The FCC Wireline Bureau declined to stay the FCC inmate calling reform order Thursday. Global Tel*Link and Securus, top-two inmate calling service (ICS) providers, had asked the bureau to stay the decision pending judicial review. Bureau Chief Julie Veach said the ICS providers were unlikely to succeed on the merits of their challenge, rejecting arguments that the FCC didn’t provide adequate notice that it contemplated a cost-based rate cap structure (http://fcc.us/17NNM4z). Contrary to their characterization, “the adopted regulatory framework does not constitute traditional rate of return regulation,” which uses a “complex tariff filing process,” Veach said. Generally, the ICS providers also failed to prove the public interest supports grant of their stay petitions, the bureau chief said. Commissioner Mignon Clyburn said she was “pleased that the Wireline Competition Bureau denied requests to indefinitely stay or hold in abeyance reforms to provide just, reasonable and fair rates to inmates and their families.” Clyburn, who was acting chairwoman when the original order was approved, said she looks forward to working with the other commissioners “to adopt permanent rate caps to ensure that inmate calling service phone calls are just and reasonable as required by the statute."
Corrections: The companies that primarily do commercial satellite launches are European and Russian, said Satellite Industry Association President Patricia Cooper. She said the U.S. is the place where she expects the prices of launches would have to take into account additional risk, absent commercial launch indemnification (CD Nov 21 p14). … None of Harris Corp.’s LTE projects (CD Nov 21 p5) is in Harris County, Texas.
AT&T appreciates the California Public Utilities Commission’s “swift and fair” consideration of the merger between AT&T and Leap/Cricket on Nov. 8, said AT&T California President Ken McNeeley in a blog post Thursday (http://bit.ly/18rmCin). The CPUC’s review sends an “important signal” to the federal government that combining the two companies is “in the public’s interest, delivers real benefits to consumers, and makes sense in an increasingly competitive marketplace,” said McNeeley.

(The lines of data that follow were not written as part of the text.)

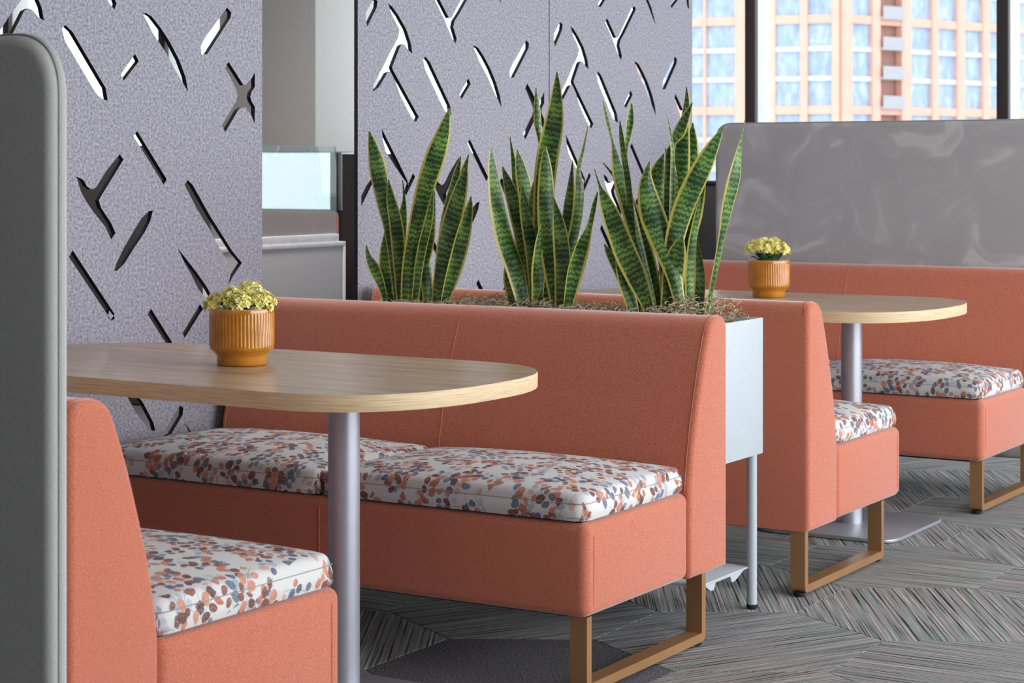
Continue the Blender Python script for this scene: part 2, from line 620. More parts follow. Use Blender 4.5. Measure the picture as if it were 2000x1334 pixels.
# slot outlines of one felt panel (metres; y from its right edge, z from the floor)
HOLES = {
'slash':[(-0.859,1.645),(-0.831,1.628),(-0.713,1.493),(-0.7,1.479),(-0.691,1.443),(-0.705,1.445),(-0.729,1.455),(-0.742,1.466),(-0.859,1.6),(-0.872,1.634)],
'dash':[(-0.579,1.58),(-0.563,1.56),(-0.625,1.502),(-0.638,1.518)],
'curve':[(-0.547,1.699),(-0.531,1.699),(-0.508,1.691),(-0.468,1.659),(-0.428,1.62),(-0.389,1.572),(-0.36,1.522),(-0.348,1.478),(-0.366,1.498),(-0.398,1.532),(-0.445,1.588),(-0.503,1.643),(-0.525,1.672)],
'dash4':[(-0.169,1.741),(-0.15,1.727),(-0.154,1.71),(-0.263,1.594),(-0.288,1.593),(-0.291,1.618),(-0.272,1.643)],
'X':[(-0.163,1.577),(-0.129,1.545),(-0.091,1.508),(-0.078,1.511),(-0.052,1.53),(-0.036,1.551),(-0.036,1.504),(-0.052,1.489),(-0.058,1.473),(-0.052,1.46),(-0.036,1.444),(-0.037,1.39),(-0.052,1.415),(-0.081,1.44),(-0.102,1.439),(-0.116,1.432),(-0.178,1.363),(-0.194,1.384),(-0.126,1.458),(-0.119,1.477),(-0.126,1.495),(-0.178,1.557)],
'S6':[(-0.57,1.36),(-0.585,1.345),(-0.457,1.206),(-0.443,1.221)],
'S7':[(-0.642,1.293),(-0.627,1.278),(-0.716,1.178),(-0.727,1.164),(-0.719,1.144),(-0.693,1.116),(-0.678,1.1),(-0.66,1.071),(-0.678,1.053),(-0.702,1.09),(-0.749,1.132),(-0.777,1.161),(-0.797,1.187),(-0.816,1.231),(-0.788,1.221),(-0.775,1.204),(-0.757,1.194),(-0.74,1.199),(-0.728,1.211),(-0.702,1.241),(-0.684,1.258)],
'lens':[(-0.503,1.132),(-0.52,1.13),(-0.551,1.111),(-0.588,1.071),(-0.63,1.022),(-0.657,0.984),(-0.665,0.965),(-0.654,0.964),(-0.624,0.983),(-0.588,1.021),(-0.539,1.069),(-0.514,1.102)],
'S9':[(-0.83,1.028),(-0.664,0.843),(-0.678,0.827),(-0.845,1.01)],
'S10':[(-0.35,1.219),(-0.328,1.204),(-0.252,1.114),(-0.146,1.003),(-0.099,0.964),(-0.146,0.921),(-0.166,0.898),(-0.153,0.93),(-0.156,0.948),(-0.187,0.994),(-0.208,1.016),(-0.255,1.075),(-0.308,1.132),(-0.365,1.205)],
'S11':[(-0.397,1.021),(-0.308,0.942),(-0.268,0.903),(-0.241,0.871),(-0.218,0.828),(-0.235,0.833),(-0.302,0.894),(-0.335,0.939),(-0.361,0.97)],
'S12':[(-0.511,0.849),(-0.413,0.737),(-0.429,0.724),(-0.526,0.833)],
'S13':[(-0.295,0.85),(-0.282,0.834),(-0.364,0.754),(-0.374,0.768)],
'blade':[(-0.62,0.616),(-0.576,0.612),(-0.545,0.581),(-0.501,0.519),(-0.493,0.496),(-0.507,0.496),(-0.539,0.519),(-0.576,0.557)],
'S14':[(-0.384,0.556),(-0.37,0.548),(-0.374,0.527),(-0.423,0.478),(-0.456,0.471),(-0.456,0.49)],
'S15':[(-0.368,0.508),(-0.351,0.49),(-0.277,0.41),(-0.294,0.403)],
'K':[(-1.087,1.814),(-1.064,1.806),(-1.024,1.777),(-0.977,1.733),(-0.949,1.687),(-0.939,1.651),(-0.961,1.66),(-0.985,1.679),(-0.997,1.68),(-1.013,1.673),(-1.062,1.599),(-1.056,1.588),(-0.9,1.433),(-0.917,1.414),(-0.937,1.426),(-0.977,1.465),(-1.013,1.505),(-1.04,1.549),(-1.072,1.583),(-1.091,1.578),(-1.118,1.55),(-1.141,1.527),(-1.177,1.511),(-1.172,1.533),(-1.149,1.562),(-1.11,1.603),(-1.072,1.65),(-1.024,1.701),(-1.017,1.729),(-1.04,1.754),(-1.064,1.779)],
'Y':[(-0.785,1.867),(-0.707,1.789),(-0.69,1.791),(-0.57,1.922),(-0.541,1.931),(-0.535,1.917),(-0.639,1.81),(-0.671,1.781),(-0.679,1.759),(-0.656,1.717),(-0.664,1.7),(-0.684,1.716),(-0.741,1.788),(-0.802,1.85)],
'dtl':[(-1.169,1.825),(-1.148,1.818),(-1.153,1.795),(-1.207,1.728),(-1.215,1.743),(-1.215,1.776)],
'top1':[(-0.797,1.97),(-0.777,1.961),(-0.835,1.909),(-0.857,1.905),(-0.857,1.923)],
'top2':[(-0.476,1.995),(-0.446,1.991),(-0.392,1.935),(-0.35,1.865),(-0.374,1.886),(-0.428,1.949)],
'top3':[(-0.126,2.021),(-0.114,2.005),(-0.202,1.947),(-0.215,1.958)],
'top4':[(-0.062,2.003),(-0.037,1.999),(-0.03,1.953),(-0.05,1.964)],
'lensL':[(-1.124,1.389),(-1.087,1.347),(-1.024,1.276),(-0.969,1.211),(-0.963,1.195),(-0.993,1.218),(-1.048,1.263),(-1.099,1.311),(-1.118,1.355)],
'dashL':[(-1.242,1.128),(-1.242,1.164),(-1.211,1.198),(-1.174,1.226),(-1.168,1.216)],
'dashM':[(-0.935,1.237),(-0.922,1.224),(-0.978,1.16),(-0.991,1.172)],
'low1':[(-0.685,0.854),(-0.662,0.832),(-0.675,0.824),(-0.692,0.837)],
}
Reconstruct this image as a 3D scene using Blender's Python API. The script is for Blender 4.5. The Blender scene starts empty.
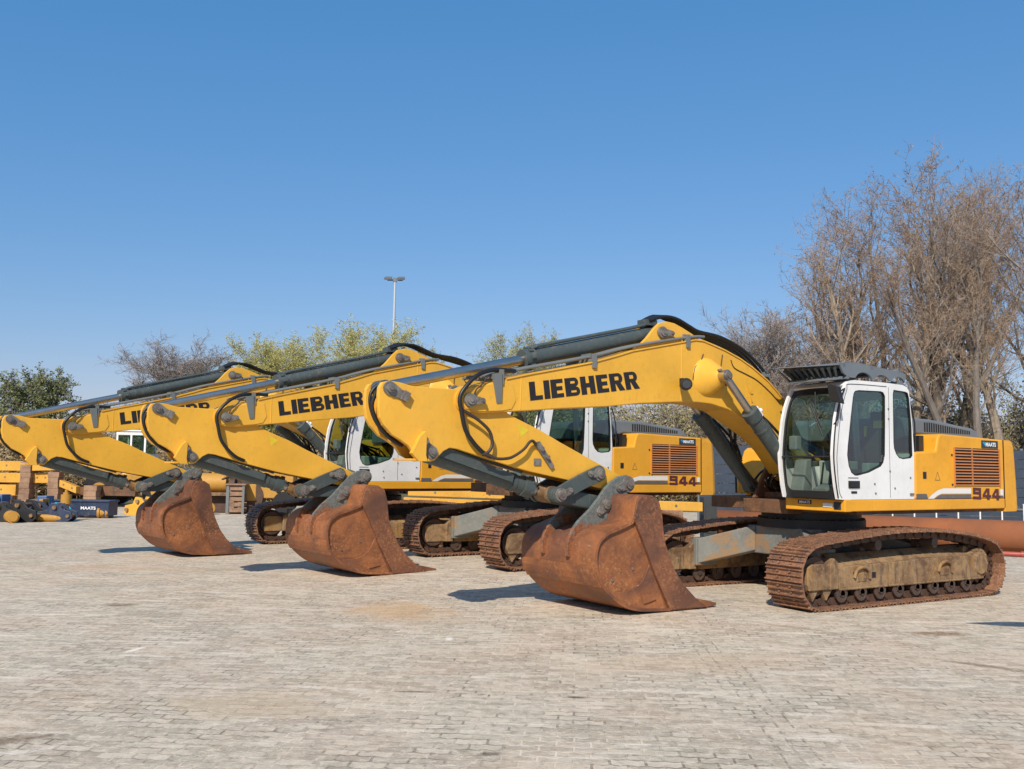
import bpy, bmesh, math, random
import numpy as np
from mathutils import Vector, Matrix
R=math.radians; PI=math.pi
sc=bpy.context.scene
col=sc.collection
random.seed(7)

# ------------------------------------------------------------------ materials
class NT:
    def __init__(s,name):
        s.m=bpy.data.materials.new(name); s.m.use_nodes=True
        s.n=s.m.node_tree.nodes; s.l=s.m.node_tree.links
        s.b=s.n['Principled BSDF']; s.out=s.n['Material Output']
    def node(s,t,**k):
        o=s.n.new(t)
        for a,v in k.items():
            if a.startswith('i_'): o.inputs[a[2:].replace('_',' ')].default_value=v
            else: setattr(o,a,v)
        return o
    def noise(s,vec,scale,detail=4,rough=.6,dist=0.):
        o=s.node('ShaderNodeTexNoise'); o.inputs['Scale'].default_value=scale; o.inputs['Detail'].default_value=detail
        o.inputs['Roughness'].default_value=rough; o.inputs['Distortion'].default_value=dist
        s.l.new(vec,o.inputs['Vector']); return o.outputs['Fac']
    def ramp(s,fac,stops):
        o=s.node('ShaderNodeValToRGB'); cr=o.color_ramp
        while len(cr.elements)<len(stops): cr.elements.new(.5)
        for e,(p,c) in zip(cr.elements,stops):
            e.position=p; e.color=(c[0],c[1],c[2],1) if isinstance(c,tuple) else (c,c,c,1)
        s.l.new(fac,o.inputs['Fac']); return o.outputs['Color']
    def mix(s,fac,a,b,mode='MIX'):
        o=s.node('ShaderNodeMix',data_type='RGBA',blend_type=mode)
        for i,v in ((0,fac),(6,a),(7,b)):
            if isinstance(v,tuple): o.inputs[i].default_value=(v[0],v[1],v[2],1)
            elif isinstance(v,(int,float)): o.inputs[i].default_value=v
            else: s.l.new(v,o.inputs[i])
        return o.outputs[2]
    def math(s,op,a,b=0.,clamp=False):
        o=s.node('ShaderNodeMath',operation=op,use_clamp=clamp)
        for i,v in ((0,a),(1,b)):
            if isinstance(v,(int,float)): o.inputs[i].default_value=v
            else: s.l.new(v,o.inputs[i])
        return o.outputs[0]
    def coords(s,rnd=True,scale=(1,1,1)):
        t=s.node('ShaderNodeTexCoord'); mp=s.node('ShaderNodeMapping'); mp.inputs['Scale'].default_value=scale
        s.l.new(t.outputs['Object'],mp.inputs['Vector'])
        if rnd:
            oi=s.node('ShaderNodeObjectInfo'); sc_=s.node('ShaderNodeVectorMath',operation='SCALE'); sc_.inputs[0].default_value=(37,91,53)
            s.l.new(oi.outputs['Random'],sc_.inputs['Scale']); s.l.new(sc_.outputs[0],mp.inputs['Location'])
        return mp.outputs[0]
    def bump(s,h,strength=.3,dist=.01):
        o=s.node('ShaderNodeBump'); o.inputs['Strength'].default_value=strength; o.inputs['Distance'].default_value=dist
        s.l.new(h,o.inputs['Height']); s.l.new(o.outputs[0],s.b.inputs['Normal'])
    def base(s,c):
        if isinstance(c,tuple): s.b.inputs['Base Color'].default_value=(c[0],c[1],c[2],1)
        else: s.l.new(c,s.b.inputs['Base Color'])
    def setp(s,**k):
        for a,v in k.items():
            i=s.b.inputs[a.replace('_',' ')]
            if isinstance(v,(int,float)): i.default_value=v
            else: s.l.new(v,i)

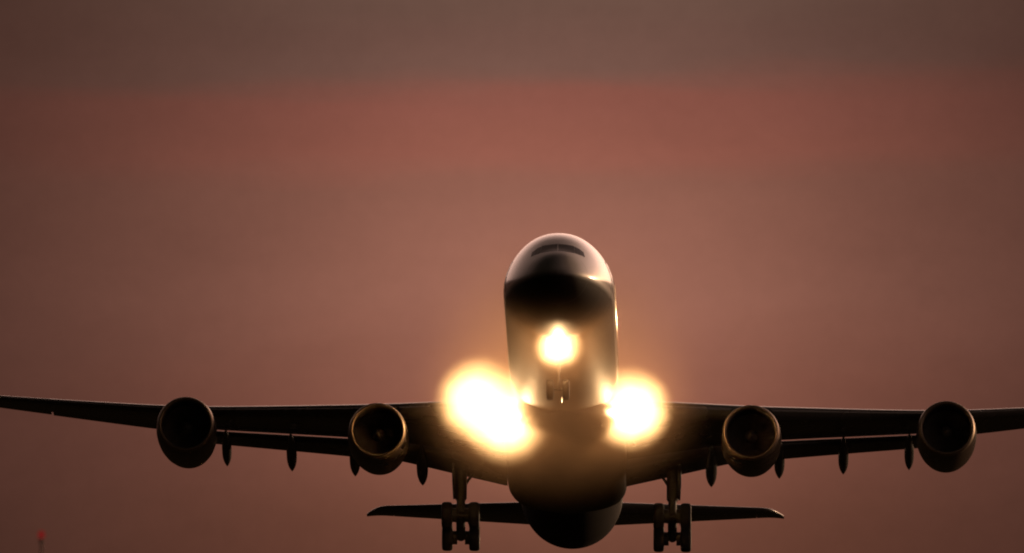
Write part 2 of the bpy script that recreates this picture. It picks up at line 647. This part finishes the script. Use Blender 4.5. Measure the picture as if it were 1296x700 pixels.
for sg in (-1, 1):
    mb = MB()
    mb.rings([place(airfoil(0, 0.765, thick=thk(x)), x, sg) for x in [2.4 + 24.9 * i / 30 for i in range(31)]], M['grey'])
    mb.rings([place(airfoil(0, 1.0, thick=thk(x)), x, sg) for x in [27.3 + 3.7 * i / 8 for i in range(9)]], M['grey'])
    wing = mb.build('wing', air, angle=50)
    for a, b in ((3.1, 9.35), (9.6, 18.9)):
        surface('flap', wing, sg, a, b, 10, lambda x: airfoil(0.775, 1.0, 10, thk(x), round_nose=True), M['grey'], (0.79, 0.0), 9, (0.022, -0.054 if a > 9 else -0.040))
    surface('aileron', wing, sg, 19.1, 27.2, 8, lambda x: airfoil(0.770, 1.0, 10, thk(x)), M['grey'], (0.77, 0.02), 2, (0, 0))
    for a, b in ((4.6, 8.6), (10.7, 18.6), (20.9, 30.0)):
        def slat(x):
            f = airfoil(0, 0.13, 10, thk(x))
            up_, dn_ = f[:11], f[11:]
            return [p for p in up_] + [(q * 0.55 + 0.012, h * 0.55 - 0.004) for q, h in dn_]
        surface('slat', wing, sg, a, b, 10, slat, M['grey'], (0.0, 0.0), 8, (-0.03, -0.022))
    # winglet, out past the tip
    mb = MB()
    c = chord(31)
    rs = []
    for i in range(7):
        t = i / 6
        cc = c * (1 - 0.62 * t)
        sec = airfoil(0, 1, 10, 0.09, 0)
        x = 31 + 0.75 * sin(min(1, t * 1.6) * pi / 2) * (0.5 + 0.5 * t)
        z0 = interp(ZLE, 31)[0] + 1.7 * t ** 1.4
        rs.append([(sg * (x + h * cc), le(31) + 1.45 * t + q * cc, z0 + h * cc * (1 - t)) for q, h in sec])
    mb.rings(rs, M['grey'])
    mb.build('winglet', wing, angle=50)
    # flap track fairings: long canoes whose tails droop below the flap
    for x, L, w in ((7.55, 5.2, 0.30), (11.1, 4.6, 0.28), (14.45, 4.2, 0.27), (17.9, 3.8, 0.25)):
        cx, z = chord(x), interp(ZLE, x)[0]
        inc = radians(interp(INC, x)[0])
        y1 = le(x) + cx * 1.05
        zs = z - cx * 0.72 * sin(inc) - cx * 0.045
        mb = MB()
        rs = []
        for i in range(17):
            t = i / 16
            r = w * max(0.04, (sin(pi * min(1, t * 1.25) / 2) if t < .55 else 1.0) * (1 - max(0, (t - 0.70) / 0.30) ** 2.4))
            y = y1 - L * (1 - t)
            zc = zs - 0.18 - 1.22 * t ** 1.8
            rs.append([(sg * x + r * cos(2 * pi * j / 20), y, zc + r * 1.35 * sin(2 * pi * j / 20)) for j in range(20)])
        mb.rings(rs, M['grey'])
        mb.build('flap_track_fairing', wing, angle=60)
    # navigation light fleck in the leading edge outboard of the outer engine
    mb = MB()
    x = 21.6
    p = Vector(place([(-0.002, -0.008)], x, sg)[0])
    mb.lathe([(-0.02, 0.0), (-0.02, 0.06), (0.05, 0.09), (0.2, 0.09)], M['chrome'], 'Y', p, 16)
    mb.build('wing_scan_light', wing)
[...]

Two individuals associated with Wise Media agreed to FTC settlements over allegations the company added unwarranted charges to users’ cellphone bills, totaling more than $10 million in consumer injury, according to a Thursday commission news release (http://1.usa.gov/1dkNXXq). “This case involved a new delivery system for an old-fashioned scam,” said Bureau of Consumer Protection Director Jessica Rich. “Getting consumers’ consent before charging them is as basic a consumer protection as you'll find, whether you're dealing with a brick and mortar store or with a mobile payment provider.” The FTC complaint alleged Wise Media set up recurring monthly charges of $9.99 without consent on consumers’ cellphone bills for “premium services,” including text messages with horoscopes and love tips, according to the release. The settlement includes a $10 million-plus judgment (http://1.usa.gov/18rMn1V). Brian Buckley, the company’s CEO, must also surrender all of his assets. Cyberfraud lawyer Mark Campbell of Changus Campbell represented both defendants in the settlement and said Buckley was “unavailable for comment.” Winston DeLoney was the other individual who agreed to the settlement. Deloney “was simply an investor in Wise and had absolutely no knowledge of or control over its day-to-day operations,” said Campbell in a written statement. “Mr. DeLoney was not privy to the enrollment, billing, or provision of services by Wise. Mr. DeLoney voluntarily returned $175,817 from his investment for refunds to Wise’s subscribers.”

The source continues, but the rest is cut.